### SET EXERCISE
Report each line of the data that has "this" somewhere in it.

### RECORD EXCERPTS
● ● ●

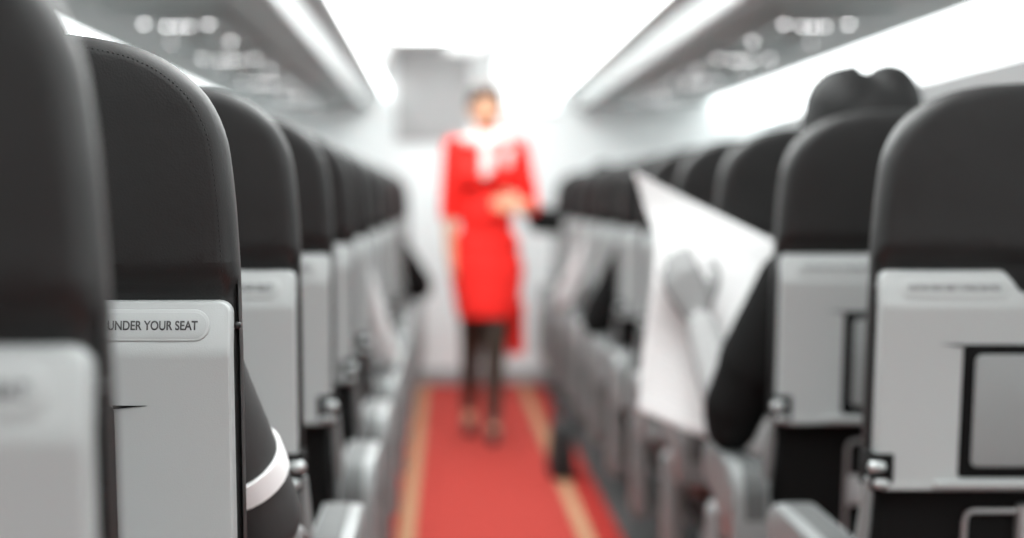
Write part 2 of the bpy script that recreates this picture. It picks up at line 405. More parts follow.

● ● ●

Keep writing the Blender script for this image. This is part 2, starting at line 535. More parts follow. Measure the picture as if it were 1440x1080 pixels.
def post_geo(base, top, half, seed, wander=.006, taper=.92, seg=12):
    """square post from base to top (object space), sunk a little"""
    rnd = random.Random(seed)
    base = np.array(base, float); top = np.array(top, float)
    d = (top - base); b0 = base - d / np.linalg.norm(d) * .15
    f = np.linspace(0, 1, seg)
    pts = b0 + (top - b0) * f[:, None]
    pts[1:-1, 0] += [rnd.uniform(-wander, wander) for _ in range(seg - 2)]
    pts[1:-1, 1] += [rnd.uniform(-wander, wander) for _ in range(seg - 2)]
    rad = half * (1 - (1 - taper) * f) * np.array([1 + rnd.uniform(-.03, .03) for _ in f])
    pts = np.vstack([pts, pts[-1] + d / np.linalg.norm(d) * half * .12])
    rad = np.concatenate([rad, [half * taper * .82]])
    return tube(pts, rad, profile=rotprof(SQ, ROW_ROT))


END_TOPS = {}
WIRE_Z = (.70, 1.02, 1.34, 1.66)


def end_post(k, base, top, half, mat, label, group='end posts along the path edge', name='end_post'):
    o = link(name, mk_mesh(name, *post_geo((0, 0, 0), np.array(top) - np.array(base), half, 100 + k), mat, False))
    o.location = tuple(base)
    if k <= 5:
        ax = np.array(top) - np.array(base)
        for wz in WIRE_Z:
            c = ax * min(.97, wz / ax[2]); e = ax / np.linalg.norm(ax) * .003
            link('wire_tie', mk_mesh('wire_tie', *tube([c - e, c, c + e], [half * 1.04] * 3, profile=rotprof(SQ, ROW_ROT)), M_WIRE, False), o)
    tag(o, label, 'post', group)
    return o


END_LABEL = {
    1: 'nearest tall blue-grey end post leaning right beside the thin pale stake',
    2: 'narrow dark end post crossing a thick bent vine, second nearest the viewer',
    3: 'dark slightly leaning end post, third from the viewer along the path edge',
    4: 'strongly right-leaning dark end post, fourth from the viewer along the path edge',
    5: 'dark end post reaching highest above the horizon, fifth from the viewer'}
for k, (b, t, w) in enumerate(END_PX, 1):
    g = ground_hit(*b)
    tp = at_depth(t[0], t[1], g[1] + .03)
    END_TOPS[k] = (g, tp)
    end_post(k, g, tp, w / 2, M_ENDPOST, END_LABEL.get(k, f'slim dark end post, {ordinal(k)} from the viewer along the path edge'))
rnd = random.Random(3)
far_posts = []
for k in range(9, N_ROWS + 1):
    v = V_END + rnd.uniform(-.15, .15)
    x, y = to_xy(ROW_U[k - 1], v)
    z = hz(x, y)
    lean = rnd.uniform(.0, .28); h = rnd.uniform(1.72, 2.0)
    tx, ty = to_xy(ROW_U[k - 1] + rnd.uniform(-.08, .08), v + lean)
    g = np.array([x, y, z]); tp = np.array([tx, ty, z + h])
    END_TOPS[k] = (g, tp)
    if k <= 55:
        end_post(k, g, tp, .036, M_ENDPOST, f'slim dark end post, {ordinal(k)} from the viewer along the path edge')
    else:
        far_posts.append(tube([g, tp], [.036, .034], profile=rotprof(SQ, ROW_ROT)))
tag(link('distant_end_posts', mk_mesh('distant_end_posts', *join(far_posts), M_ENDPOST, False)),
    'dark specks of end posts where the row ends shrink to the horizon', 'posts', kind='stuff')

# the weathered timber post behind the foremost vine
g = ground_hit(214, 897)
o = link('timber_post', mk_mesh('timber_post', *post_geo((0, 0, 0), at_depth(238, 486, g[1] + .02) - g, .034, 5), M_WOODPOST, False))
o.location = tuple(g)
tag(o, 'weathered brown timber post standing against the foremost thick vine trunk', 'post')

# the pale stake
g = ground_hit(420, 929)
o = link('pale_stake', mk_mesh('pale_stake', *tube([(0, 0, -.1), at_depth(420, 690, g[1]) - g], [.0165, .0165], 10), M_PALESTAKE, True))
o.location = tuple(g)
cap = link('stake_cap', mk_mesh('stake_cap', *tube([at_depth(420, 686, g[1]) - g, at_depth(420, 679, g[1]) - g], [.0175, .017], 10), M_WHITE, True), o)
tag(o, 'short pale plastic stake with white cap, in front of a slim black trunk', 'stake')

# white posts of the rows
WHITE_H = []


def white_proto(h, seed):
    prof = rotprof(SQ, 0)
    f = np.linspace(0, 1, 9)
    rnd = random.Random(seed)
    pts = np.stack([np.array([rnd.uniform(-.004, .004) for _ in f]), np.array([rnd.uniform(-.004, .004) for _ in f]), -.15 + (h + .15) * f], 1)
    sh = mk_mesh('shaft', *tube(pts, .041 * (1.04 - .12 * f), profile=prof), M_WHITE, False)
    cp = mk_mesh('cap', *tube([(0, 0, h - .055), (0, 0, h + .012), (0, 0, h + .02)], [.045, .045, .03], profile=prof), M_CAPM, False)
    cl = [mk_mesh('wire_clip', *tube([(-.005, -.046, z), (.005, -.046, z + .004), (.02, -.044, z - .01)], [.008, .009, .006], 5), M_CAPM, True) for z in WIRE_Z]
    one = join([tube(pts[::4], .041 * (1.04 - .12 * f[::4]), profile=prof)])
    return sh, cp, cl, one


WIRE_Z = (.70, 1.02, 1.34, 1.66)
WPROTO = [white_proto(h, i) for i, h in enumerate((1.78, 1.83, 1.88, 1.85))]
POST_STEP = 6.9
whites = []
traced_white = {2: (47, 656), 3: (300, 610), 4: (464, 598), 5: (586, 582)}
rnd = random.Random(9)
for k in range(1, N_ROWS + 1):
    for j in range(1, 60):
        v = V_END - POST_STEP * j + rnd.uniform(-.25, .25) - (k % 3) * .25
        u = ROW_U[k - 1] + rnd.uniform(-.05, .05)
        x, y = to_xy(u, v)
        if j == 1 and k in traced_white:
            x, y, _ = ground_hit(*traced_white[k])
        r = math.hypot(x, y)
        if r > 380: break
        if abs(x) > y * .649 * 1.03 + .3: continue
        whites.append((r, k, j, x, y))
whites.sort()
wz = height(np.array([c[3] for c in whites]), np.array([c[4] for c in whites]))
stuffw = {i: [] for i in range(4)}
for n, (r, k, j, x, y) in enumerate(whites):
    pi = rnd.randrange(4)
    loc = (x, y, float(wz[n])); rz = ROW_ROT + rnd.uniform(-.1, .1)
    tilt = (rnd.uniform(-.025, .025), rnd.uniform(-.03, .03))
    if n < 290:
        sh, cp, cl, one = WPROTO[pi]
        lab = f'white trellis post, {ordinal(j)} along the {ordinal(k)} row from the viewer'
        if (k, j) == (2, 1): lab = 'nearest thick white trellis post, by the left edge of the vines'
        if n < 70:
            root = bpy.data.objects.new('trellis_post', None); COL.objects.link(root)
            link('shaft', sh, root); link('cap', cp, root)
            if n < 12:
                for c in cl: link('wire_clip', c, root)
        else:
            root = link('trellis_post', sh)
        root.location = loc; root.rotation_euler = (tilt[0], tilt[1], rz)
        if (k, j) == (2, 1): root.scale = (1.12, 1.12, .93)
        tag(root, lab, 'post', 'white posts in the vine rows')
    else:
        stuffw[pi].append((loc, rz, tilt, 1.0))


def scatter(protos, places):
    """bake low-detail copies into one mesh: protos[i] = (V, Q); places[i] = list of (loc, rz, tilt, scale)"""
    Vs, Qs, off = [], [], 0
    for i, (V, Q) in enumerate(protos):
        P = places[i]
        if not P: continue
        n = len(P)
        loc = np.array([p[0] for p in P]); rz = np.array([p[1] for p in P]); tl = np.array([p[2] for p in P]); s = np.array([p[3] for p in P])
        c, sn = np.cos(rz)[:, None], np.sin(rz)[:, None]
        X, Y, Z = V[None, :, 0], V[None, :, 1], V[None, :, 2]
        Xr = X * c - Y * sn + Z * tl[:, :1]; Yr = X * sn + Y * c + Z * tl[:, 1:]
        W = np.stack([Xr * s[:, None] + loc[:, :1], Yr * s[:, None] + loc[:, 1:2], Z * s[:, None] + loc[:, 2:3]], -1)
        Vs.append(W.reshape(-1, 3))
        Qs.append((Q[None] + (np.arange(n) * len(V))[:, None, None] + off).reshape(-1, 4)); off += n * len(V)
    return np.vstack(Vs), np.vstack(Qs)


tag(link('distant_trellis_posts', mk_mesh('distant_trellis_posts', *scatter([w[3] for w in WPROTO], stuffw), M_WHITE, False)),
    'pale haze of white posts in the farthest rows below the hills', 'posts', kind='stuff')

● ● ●

### TASK OUTPUT
Write part 2 of the bpy script that recreates this picture. It picks up at line 405. More parts follow.
Keep writing the Blender script for this image. This is part 2, starting at line 535. More parts follow. Measure the picture as if it were 1440x1080 pixels.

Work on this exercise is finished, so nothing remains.